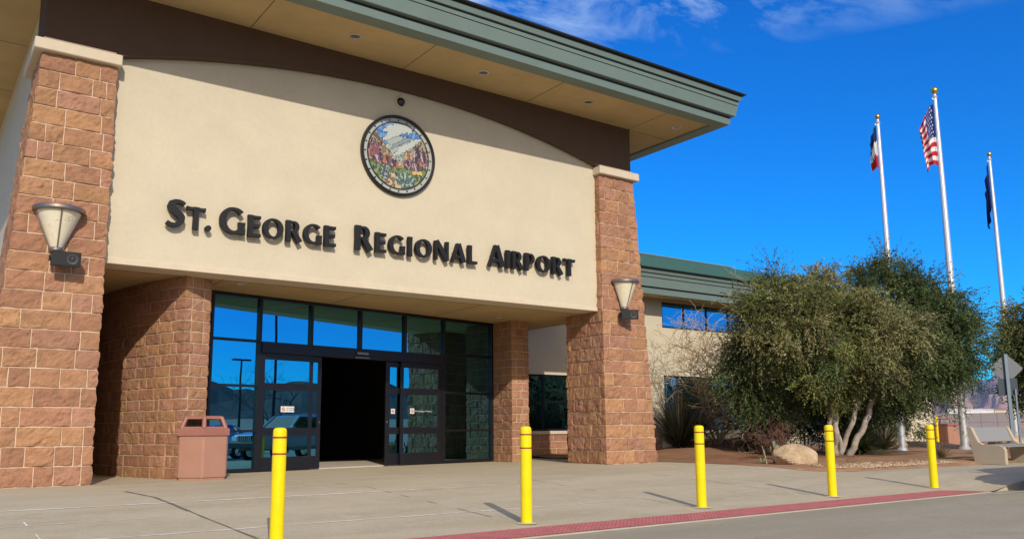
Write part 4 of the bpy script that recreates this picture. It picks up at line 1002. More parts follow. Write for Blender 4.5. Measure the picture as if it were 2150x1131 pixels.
def flag(name, x, y, ztop, hoist, shrink, spread, drop, colfn, label, folds=3.0, amp=.12, nu=88, nv=78):
    """a limp flag: the hoist edge runs down the pole, the fly edge hangs lower and is gathered in folds"""
    p0 = Vector((x, y, ztop))+LAT*.085
    def fn(u, v):
        k = u**.8
        lat = spread*(1-(1-k)**1.5)*(1-.25*v)+.03*math.sin(u*17+v*5)*k
        dep = amp*math.sin(u*folds*6.283+v*1.6+.6)*min(1, u*3)*(.55+.5*v)+.03*math.sin(u*31+v*7)*k
        z = -hoist*v*(1-shrink*k)-drop*(u**1.1)+.04*math.sin(u*9+v*3)*k
        return p0+LAT*lat+DEP*dep+Vector((0, 0, z))
    mb = MB(); mb.grid(fn, nu, nv, colfn)
    o = mb.build(name, M_FLAG, smooth=True, loc=tuple(p0)); tag(o, label, 'flag', None); return o
def us(u, v):
    if u < .40 and v < 7/13:
        i, j = u/.40*11, v/(7/13)*9; k, l = int(i), int(j)
        if (k+l) % 2 == 0 and 0 < k < 11 and .25 < i-k < .75 and .25 < j-l < .75: return (.75, .75, .75)
        return (.02, .035, .16)
    return (.50, .025, .04) if int(v*13) % 2 == 0 else (.74, .72, .70)
def utah(u, v):
    w = .04*math.sin(u*18)
    if .48 < u < .60 and .34 < v < .66: return (.70, .48, .06) if .50 < u < .58 and .40 < v < .60 else (.02, .03, .10)
    return (.018, .03, .10) if v < .33+w else ((.72, .70, .68) if v < .67+w else (.50, .03, .025))
def navy(u, v):
    d = math.hypot((u-.5)*1.5, v-.5)
    if .15 < d < .19: return (.55, .45, .18)
    if d < .13 and noise.noise(Vector((u*9, v*9, 1))) > .05: return (.40, .38, .34)
    return (.014, .024, .13)
flag('national_flag', 30.56, 15.34, 12.72, 2.4, .42, .60, 1.25, us, 'drooping red and white striped flag with starred blue canton on the tallest pole', folds=1.6, amp=.13)
flag('state_flag', 27.67, 15.99, 11.45, 1.6, .5, .26, .85, utah, 'small drooping navy, white and red flag on the left pole', folds=2.0, amp=.10)
flag('city_flag', 35.9, 16.0, 11.55, 1.9, .35, .22, 1.55, navy, 'narrow limp navy blue flag on the right pole', folds=2.2, amp=.10)

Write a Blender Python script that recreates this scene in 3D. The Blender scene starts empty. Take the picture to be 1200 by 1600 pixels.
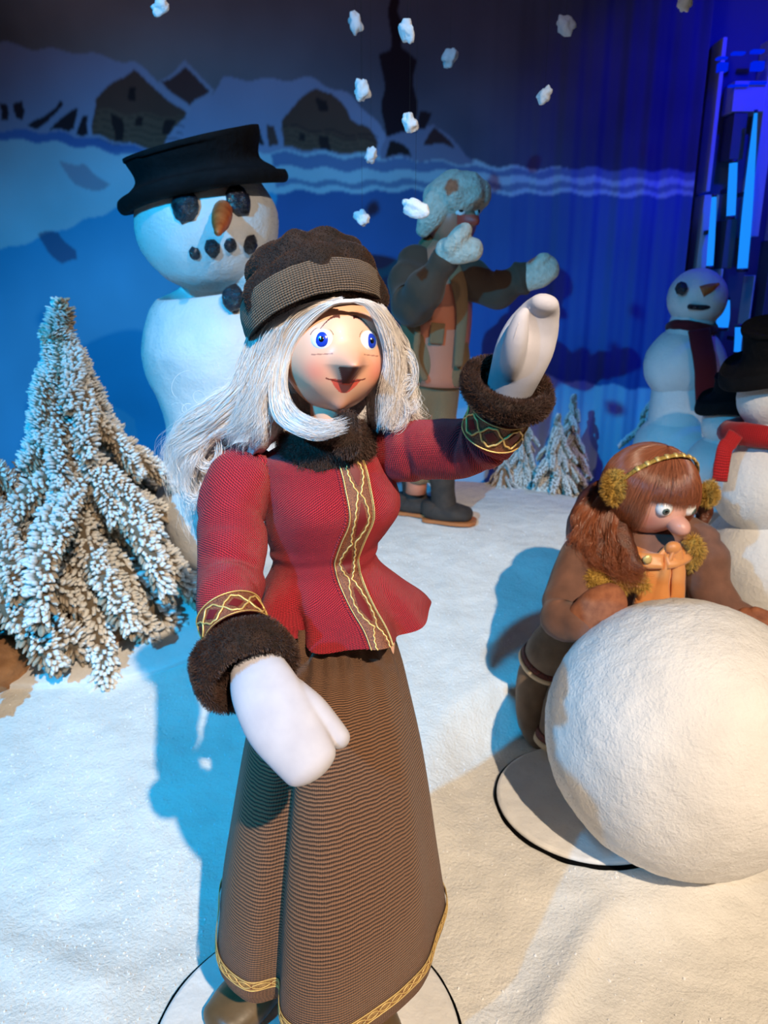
import bpy, math, random
import numpy as np
from mathutils import Vector, Matrix, noise

R = math.radians
random.seed(7)
rng = np.random.default_rng(7)
sc = bpy.context.scene
COL = sc.collection

# ------------------------------------------------------------------ camera
CAM = Vector((0.0, 0.0, 1.11))
TILT = R(17.0)
FPX = 1200.0
cd = bpy.data.cameras.new('camera')
cd.sensor_fit = 'VERTICAL'; cd.sensor_height = 36.0
cd.lens = 36.0 * FPX / 1600.0
cd.clip_start = 0.02
cd.dof.use_dof = True; cd.dof.focus_distance = 0.92; cd.dof.aperture_fstop = 8.0
cam = bpy.data.objects.new('camera', cd); COL.objects.link(cam)
cam.location = CAM; cam.rotation_euler = (R(90) - TILT, 0, 0)
sc.camera = cam

# ------------------------------------------------------------------ light
w = bpy.data.worlds.new('world'); sc.world = w; w.use_nodes = True
w.node_tree.nodes['Background'].inputs[0].default_value = (0.6, 0.6, 0.7, 1)
w.node_tree.nodes['Background'].inputs[1].default_value = 0.065

def spot(name, loc, target, col, power, angle, blend=0.3, radius=0.03):
    l = bpy.data.lights.new(name, 'SPOT'); l.energy = power; l.color = col
    l.spot_size = R(angle); l.spot_blend = blend; l.shadow_soft_size = radius
    o = bpy.data.objects.new(name, l); COL.objects.link(o); o.location = loc
    o.rotation_euler = (Vector(target) - Vector(loc)).to_track_quat('-Z', 'Y').to_euler()
    return o
spot('warm_stage_spot', (0.95, -1.9, 3.3), (0.40, 0.92, 0.2), (1.0, 0.80, 0.58), 960, 44, 0.75, 0.03)
spot('warm_snowman_spot', (1.5, -0.9, 3.3), (-0.40, 2.18, 1.15), (1.0, 0.84, 0.66), 250, 20, 0.7, 0.035)
spot('cyan_stage_spot', (-1.60, -1.2, 2.45), (-0.75, 2.1, 0.5), (0.0, 0.47, 1.0), 700, 54, 0.8, 0.03)
spot('blue_wash_spot', (1.05, 3.0, 0.38), (1.15, 3.36, 1.25), (0.0, 0.004, 1.0), 22, 120, 1.0, 0.06)
spot('blue_panel_fill', (1.55, 2.5, 2.4), (1.65, 3.5, 1.35), (0.0, 0.005, 1.0), 90, 110, 1.0, 0.05)  # added fill, stands in for the tubes' glow on the panels
spot('violet_wash_spot', (-0.3, 1.1, 3.2), (-0.3, 3.4, 1.7), (0.86, 0.72, 0.95), 27, 105, 1.0, 0.2)

sc.view_settings.view_transform = 'Standard'; sc.view_settings.look = 'None'
sc.view_settings.gamma = 1.0; sc.view_settings.use_curve_mapping = False
sc.view_settings.exposure = 0.0

# ------------------------------------------------------------------ geometry helpers
ct, st = math.cos(TILT), math.sin(TILT)
def ray(px, py):
    a = (px - 600) / FPX; b = -(py - 800) / FPX
    return Vector((a, ct + b * st, -st + b * ct))
def P(px, py, Y):
    d = ray(px, py); return CAM + d * (Y / d.y)
def mpp(p):                      # metres per photograph pixel at a place
    return ((p.y) * ct + (CAM.z - p.z) * st) / FPX
def sm(t):
    t = max(0.0, min(1.0, t)); return t * t * (3 - 2 * t)
def lerp(a, b, t): return a + (b - a) * t
def nz(p, f=1.0, s=0.0): return noise.noise(Vector((p[0] * f + s, p[1] * f - s, p[2] * f + 2 * s)))
def gz(x, y):                    # height of the snow
    z = 0.33 * sm((y - 0.95) / 1.65)
    z += 0.018 * noise.noise(Vector((x * 1.7, y * 1.7, 3.1))) * sm((y - 0.2) / 1.0)
    z += 0.006 * noise.noise(Vector((x * 5, y * 5, 1.1)))
    # drift ridge at the lower right
    d = (x - 0.17) - 0.75 * (y - 0.80)
    z += 0.022 * math.exp(-(d / 0.05) ** 2) * (1 if d < 0 else math.exp(-(d/0.03)**2)) * sm((y - 0.55) / 0.2) * sm((1.35 - y) / 0.25)
    z += 0.012 * math.exp(-((y - 1.02 + 0.3 * (x + 0.6)) / 0.05) ** 2) * sm((-0.33 - x) / 0.1)
    # flat under the discs
    for cx, cy, r in ((-0.115, 0.875, 0.27), (0.43, 1.40, 0.24)):
        q = math.hypot(x - cx, y - cy)
        z = lerp(0.0 if cy < 1 else 0.03, z, sm((q - r) / 0.12))
    return z
def G(px, py):
    d = ray(px, py); t = 0.4
    while t < 6:
        p = CAM + d * t
        if p.z < gz(p.x, p.y): break
        t += 0.004
    return p

def catmull(pts, n):
    pts = [tuple(p) for p in pts]
    if len(pts) < 3:
        return [tuple(lerp(a, b, i / n) for a, b in zip(pts[0], pts[1])) for i in range(n + 1)]
    out = []
    ext = [tuple(2 * a - b for a, b in zip(pts[0], pts[1]))] + pts + [tuple(2 * a - b for a, b in zip(pts[-1], pts[-2]))]
    for i in range(1, len(ext) - 2):
        p0, p1, p2, p3 = ext[i - 1:i + 3]
        for k in range(n):
            t = k / n
            out.append(tuple(0.5 * (2 * b + (c - a) * t + (2 * a - 5 * b + 4 * c - d) * t * t + (3 * b - a - 3 * c + d) * t ** 3)
                             for a, b, c, d in zip(p0, p1, p2, p3)))
    out.append(tuple(ext[-2]))
    return out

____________

INSTRUCTIONS FOR THE TASK
Identify each line in the records above that contains the word "this", and copy it out in full.

RESULT
Write part 4 of the bpy script that recreates this picture. It picks up at line 1002. More parts follow. Write for Blender 4.5. Measure the picture as if it were 2150x1131 pixels.
Write a Blender Python script that recreates this scene in 3D. The Blender scene starts empty. Take the picture to be 1200 by 1600 pixels.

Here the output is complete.